Obviously, if you don't license your patent for money, or sue somone who uses it with no license, you get no monetary value out of it.
On the other hand, if you have a patent and a 100 companies use it for 15 years, and only then you decide to sue one of them, then neither the fact that you waited 15 years nor the fact that you sue only one company and don't bother with 99 others will cause the patent to be less valid.
My totally uneducated speculation: defensive case for introducing multitouch in Maemo 6 and Symbian ^4.
After Apple sues Nokia for infringing their multitouch patents, sneaky and filthy rich lawyers will do somekind of agreement to drop both cases.
I totally agree. Although I think that it’s completely ridicule from apple to make a patent of something so natural has a gesture (to zoom). Imagine if car makers need to pay royalties from the wheel.
I agree that obviously they don't have the kind monopoly in them as most macheadgeeks posting in techblogs think they do. Still, Apple has very strong patent portfolio in multi-touch that could very well be problematic for Nokia.
If anyone is following the engadget thread on this there have been some funny "multi-touch" comments.. the fanboys think that apple actualy developed the technology and concept... not just branded the term
Elan's move comes as Apple increases its threats to smartphone manufacturers regarding a patent it claims covers the use of multitouch interfaces on such devices.
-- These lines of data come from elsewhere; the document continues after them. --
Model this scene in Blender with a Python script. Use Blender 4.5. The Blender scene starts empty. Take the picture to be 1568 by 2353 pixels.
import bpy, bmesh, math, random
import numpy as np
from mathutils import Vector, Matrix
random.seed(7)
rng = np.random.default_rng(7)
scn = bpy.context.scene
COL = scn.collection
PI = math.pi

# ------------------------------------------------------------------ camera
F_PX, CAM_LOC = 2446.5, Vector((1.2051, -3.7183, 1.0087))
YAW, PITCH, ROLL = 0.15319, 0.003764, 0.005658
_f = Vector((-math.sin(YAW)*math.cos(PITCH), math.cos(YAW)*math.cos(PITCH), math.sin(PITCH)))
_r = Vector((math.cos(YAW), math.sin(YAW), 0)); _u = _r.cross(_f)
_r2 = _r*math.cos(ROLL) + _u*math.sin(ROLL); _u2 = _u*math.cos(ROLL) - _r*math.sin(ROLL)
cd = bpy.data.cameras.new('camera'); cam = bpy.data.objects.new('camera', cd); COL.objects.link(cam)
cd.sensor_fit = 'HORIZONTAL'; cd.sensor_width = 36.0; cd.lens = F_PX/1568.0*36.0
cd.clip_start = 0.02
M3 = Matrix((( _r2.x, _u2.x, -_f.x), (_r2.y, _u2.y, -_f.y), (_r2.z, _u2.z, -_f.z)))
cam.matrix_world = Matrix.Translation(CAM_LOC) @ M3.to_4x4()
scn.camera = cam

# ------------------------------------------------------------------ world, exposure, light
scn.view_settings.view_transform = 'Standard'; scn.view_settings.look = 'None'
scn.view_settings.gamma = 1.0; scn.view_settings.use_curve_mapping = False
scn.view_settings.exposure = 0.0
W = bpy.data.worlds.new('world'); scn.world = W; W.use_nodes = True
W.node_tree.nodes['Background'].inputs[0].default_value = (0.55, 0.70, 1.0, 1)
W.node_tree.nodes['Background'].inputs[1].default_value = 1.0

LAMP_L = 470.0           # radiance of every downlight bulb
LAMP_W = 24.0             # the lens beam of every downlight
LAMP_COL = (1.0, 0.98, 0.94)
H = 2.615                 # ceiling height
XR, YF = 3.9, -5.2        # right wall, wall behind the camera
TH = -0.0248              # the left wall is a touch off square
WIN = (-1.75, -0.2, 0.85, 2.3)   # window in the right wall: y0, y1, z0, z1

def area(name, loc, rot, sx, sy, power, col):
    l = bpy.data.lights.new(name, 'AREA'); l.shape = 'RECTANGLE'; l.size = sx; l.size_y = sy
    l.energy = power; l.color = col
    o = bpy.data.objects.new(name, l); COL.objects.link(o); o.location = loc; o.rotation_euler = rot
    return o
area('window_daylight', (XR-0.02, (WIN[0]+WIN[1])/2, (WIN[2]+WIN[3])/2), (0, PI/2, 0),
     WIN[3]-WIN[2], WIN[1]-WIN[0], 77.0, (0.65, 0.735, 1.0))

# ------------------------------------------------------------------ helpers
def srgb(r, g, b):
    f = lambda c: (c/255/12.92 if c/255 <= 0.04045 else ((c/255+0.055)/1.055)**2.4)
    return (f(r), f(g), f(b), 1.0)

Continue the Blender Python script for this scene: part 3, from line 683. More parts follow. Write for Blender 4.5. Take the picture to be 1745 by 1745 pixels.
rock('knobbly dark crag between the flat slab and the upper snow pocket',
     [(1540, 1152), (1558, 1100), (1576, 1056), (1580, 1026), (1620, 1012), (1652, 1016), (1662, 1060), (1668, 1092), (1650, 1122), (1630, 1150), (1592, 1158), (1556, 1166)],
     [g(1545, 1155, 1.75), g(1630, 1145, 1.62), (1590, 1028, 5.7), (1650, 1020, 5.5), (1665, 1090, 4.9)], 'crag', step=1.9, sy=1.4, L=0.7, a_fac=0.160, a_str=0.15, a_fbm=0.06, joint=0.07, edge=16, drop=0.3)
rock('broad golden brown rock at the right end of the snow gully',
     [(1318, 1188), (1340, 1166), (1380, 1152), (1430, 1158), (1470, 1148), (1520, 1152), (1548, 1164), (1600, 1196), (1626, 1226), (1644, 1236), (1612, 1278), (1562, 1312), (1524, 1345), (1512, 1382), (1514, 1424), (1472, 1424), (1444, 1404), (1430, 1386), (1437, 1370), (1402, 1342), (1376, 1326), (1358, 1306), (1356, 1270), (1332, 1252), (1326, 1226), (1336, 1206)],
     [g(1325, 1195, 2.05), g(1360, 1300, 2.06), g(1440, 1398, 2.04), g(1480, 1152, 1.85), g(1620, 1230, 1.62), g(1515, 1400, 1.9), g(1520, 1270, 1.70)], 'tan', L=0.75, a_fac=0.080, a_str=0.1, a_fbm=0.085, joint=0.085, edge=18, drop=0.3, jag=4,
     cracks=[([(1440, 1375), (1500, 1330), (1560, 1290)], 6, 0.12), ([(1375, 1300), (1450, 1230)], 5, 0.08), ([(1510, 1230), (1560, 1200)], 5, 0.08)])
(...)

Should Elan's case be upheld in court, not only would Apple be beholden to the company for licensing, but it would mean its own patent would be invalidated due to prior art – something Apple will be keen to avoid.
Apparently Apple believes differently, which is the point. By having real, enforceable patents that Apple may be in violation of, Nokia can prevent any kind of "we own multitouch" nonsense from Apple.
Either this does not mean anything, or it is wrong.
Obviously, if you don't license your patent for money, or sue somone who uses it with no license, you get no monetary value out of it.
On the other hand, if you have a patent and a 100 companies use it for 15 years, and only then you decide to sue one of them, then neither the fact that you waited 15 years nor the fact that you sue only one company and don't bother with 99 others will cause the patent to be less valid.
It means something alright, and you'll have to argue your points with the courts (or you could just research the subject for further info).
Nothing new. Apple is always stealing other ppls stuff and passing it off as their 'innovation'. Creative scroll click technology as used in iPod comes to mind. They settled of course. Nokia should not accept payment but royalty on every single iPhone sold.